Courant de 2021 à 2027, le projet Life Carbon Farming concerne 406 fermes en France. Partenaire de cette opération, Alsoni Conseil Élevage suit 10 de ces exploitations en Saône-et-Loire, dans la Nièvre, dans l’Allier et dans le Rhône. Pendant cinq ans, conformément à la méthode Carbon Agri, ces fermes tentent de diminuer leurs émissions de GES tout en augmentant la séquestration du carbone. Les leviers résident dans la gestion du troupeau (sanitaire, âge au premier vêlage, performance, génétique…) ; l’alimentation (qualité des fourrages, pâturage, autonomie protéique…) ; les déjections (pâturage, stockage et épandage, méthanisation…) ; les cultures (fertilisation, légumineuses, rotation…) ; les économies d’énergie. La séquestration du carbone passe quant à elle par des cultures intermédiaires, la durée des prairies, le travail simplifié du sol, l’implantation de prairies, les haies, l’agroforesterie… Toutes ces actions génèrent des « co-bénéfices » qui profitent à l’environnement (biodiversité, agronomie, qualité de l’eau et de l’air, consommation et production d’énergie).

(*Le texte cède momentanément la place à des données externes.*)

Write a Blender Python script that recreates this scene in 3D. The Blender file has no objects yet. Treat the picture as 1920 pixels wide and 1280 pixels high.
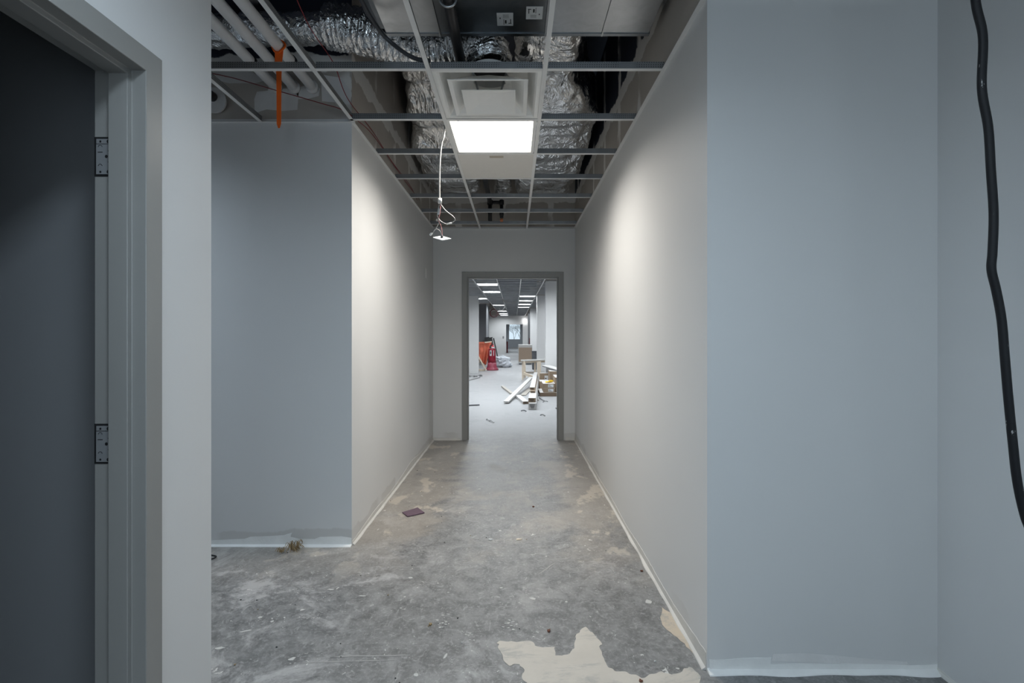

32 €/tonne de carbone évitée

Les exploitations suivies dans le cadre du projet Life Carbon Farming se soumettent à l’outil CAP2’ER. Un bilan carbone est réalisé la première année. Il permet d’établir un plan d’action carbone pour les cinq ans d’engagement. Ce plan s’appuie sur les différents leviers vus plus haut. Un second bilan CAP2’ER est effectué au bout de cinq ans. Il permet de mesurer le niveau d’atténuation de l’empreinte carbone par rapport à l’audit initial. Cette performance de réduction de l’empreinte carbone donne lieu à un crédit carbone. Certifiés par le Ministère, ces crédits pourront alors être monnayés dans le cadre d’une vente à des acheteurs privés ou territoriaux désireux de compenser leurs émissions. La rémunération s’élève à 32 €/tonne de carbone évitée. Une exploitation qui parvient à réduire son empreinte carbone de 460 tonnes peut ainsi gagner 14.700 € de revenu supplémentaire, fait valoir l’Institut de l’Élevage.